Following the eruption of a crisis in the Gulf in late February 2026, QatarEnergy declared force majeure on LNG cargo supplies. To mitigate the shortage, the National Coordination and Management Council decided to provide indigenous gas to LNG power plants from April to June 2026. Sui Northern Gas Pipelines Ltd (SNGPL) redirected 48 million cubic feet per day (mmcfd) of gas from CNG stations in Khyber-Pakhtunkhwa to meet power sector needs.

The indigenous gas was supplied to tackle extensive electricity load-shedding in April and May 2026 across the country.

Tariff proposals and concerns

The Oil and Gas Regulatory Authority (Ogra) had set the standard re-gasified LNG (RLNG) sale price at $12.4913 (Rs3,498) per million British thermal units (mmBtu) for March 2026, which increased to $15.6237 (Rs4,375) per mmBtu for May 2026. The Power Division argued that applying the standard RLNG tariff on indigenous gas supplied from April to June 2026 would force power plants to file for upward fuel charges adjustment of Rs0.5 to Re1 per kWh, raising consumer tariffs.

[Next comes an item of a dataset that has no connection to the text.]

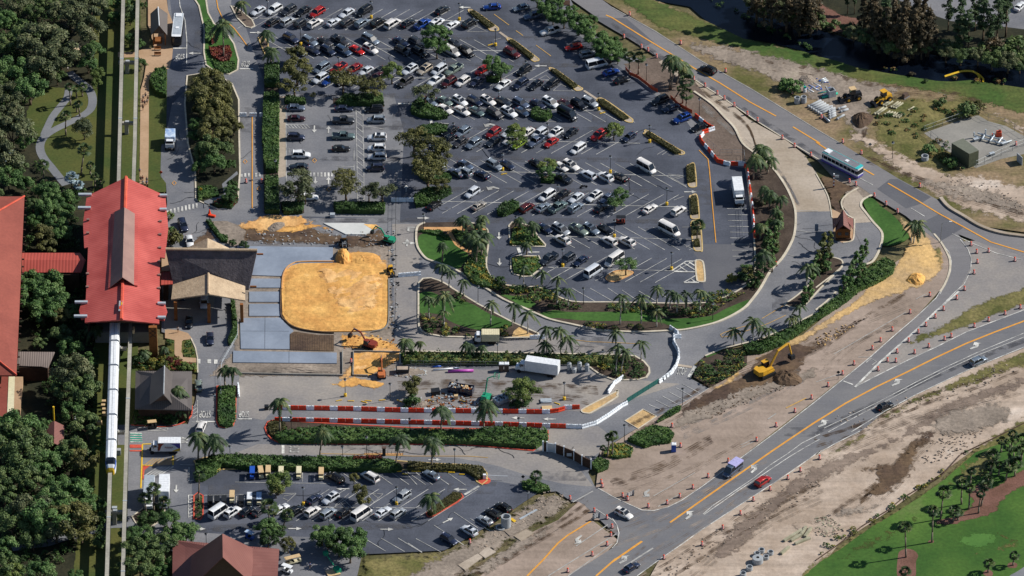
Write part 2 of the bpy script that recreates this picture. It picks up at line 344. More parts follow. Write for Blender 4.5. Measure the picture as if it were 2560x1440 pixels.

To avoid this, a meeting chaired by the prime minister decided that SNGPL should charge a lower price of Rs2,000/mmBtu for indigenous gas supplied to those plants, instead of the regular RLNG tariff. The National Coordination and Management Council reviewed the proposal in May 2026.

Circular debt warnings

The Petroleum Division cautioned that charging the lower price instead of the full RLNG tariff would prevent the sector from earning additional revenues and increase circular debt in the gas sector, which stood at Rs1.8 trillion (principal amount) as of December 2025. It also noted that a higher tariff would help SNGPL clear outstanding receivables against RLNG sales.

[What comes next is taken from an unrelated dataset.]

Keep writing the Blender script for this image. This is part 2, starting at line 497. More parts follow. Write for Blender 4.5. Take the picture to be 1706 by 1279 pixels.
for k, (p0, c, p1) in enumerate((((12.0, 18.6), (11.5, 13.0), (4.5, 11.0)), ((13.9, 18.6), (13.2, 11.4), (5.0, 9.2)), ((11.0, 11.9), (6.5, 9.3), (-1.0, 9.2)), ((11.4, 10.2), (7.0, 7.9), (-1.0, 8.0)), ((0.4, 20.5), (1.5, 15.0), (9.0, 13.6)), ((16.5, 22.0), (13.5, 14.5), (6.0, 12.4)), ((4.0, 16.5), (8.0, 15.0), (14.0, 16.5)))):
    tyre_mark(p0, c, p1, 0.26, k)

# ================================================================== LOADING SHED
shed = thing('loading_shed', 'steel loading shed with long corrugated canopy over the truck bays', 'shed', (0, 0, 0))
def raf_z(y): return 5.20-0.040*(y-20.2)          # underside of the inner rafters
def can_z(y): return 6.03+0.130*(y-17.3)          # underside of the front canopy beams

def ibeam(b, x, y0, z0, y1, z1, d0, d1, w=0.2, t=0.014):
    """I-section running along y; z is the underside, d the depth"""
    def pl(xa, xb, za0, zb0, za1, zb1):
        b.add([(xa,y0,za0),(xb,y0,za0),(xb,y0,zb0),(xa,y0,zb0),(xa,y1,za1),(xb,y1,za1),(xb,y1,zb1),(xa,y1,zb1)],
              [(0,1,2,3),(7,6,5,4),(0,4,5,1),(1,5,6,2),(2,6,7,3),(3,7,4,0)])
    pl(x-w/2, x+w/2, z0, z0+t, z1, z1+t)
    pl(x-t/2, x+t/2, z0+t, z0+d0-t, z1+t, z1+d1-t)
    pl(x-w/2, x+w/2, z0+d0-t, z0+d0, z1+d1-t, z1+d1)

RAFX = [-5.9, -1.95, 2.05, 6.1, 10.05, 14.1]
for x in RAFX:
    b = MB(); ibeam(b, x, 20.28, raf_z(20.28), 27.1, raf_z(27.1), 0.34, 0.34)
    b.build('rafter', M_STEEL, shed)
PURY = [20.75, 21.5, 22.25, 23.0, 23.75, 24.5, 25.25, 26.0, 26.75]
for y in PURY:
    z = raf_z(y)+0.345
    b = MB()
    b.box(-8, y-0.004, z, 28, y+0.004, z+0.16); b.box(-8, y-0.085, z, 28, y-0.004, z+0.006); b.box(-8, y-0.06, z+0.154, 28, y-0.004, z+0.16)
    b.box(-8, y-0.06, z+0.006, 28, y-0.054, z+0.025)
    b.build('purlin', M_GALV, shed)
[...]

Ogra's review of estimated revenue requirement set SNGPL's average prescribed price at Rs1,853/mmBtu for FY26, subject to final settlement at year-end.

Regulatory framework

The Petroleum Division informed the ECC that the government had amended the Ogra Ordinance 2002 by adding a new section, allowing the regulator to issue monthly RLNG prices subject to policy guidelines. RLNG sales are ring-fenced from indigenous gas pricing unless explicitly diverted to domestic users, requiring recovery via price adjustments twice a year. All RLNG consumers are billed monthly based on Ogra-set prices according to federal policy.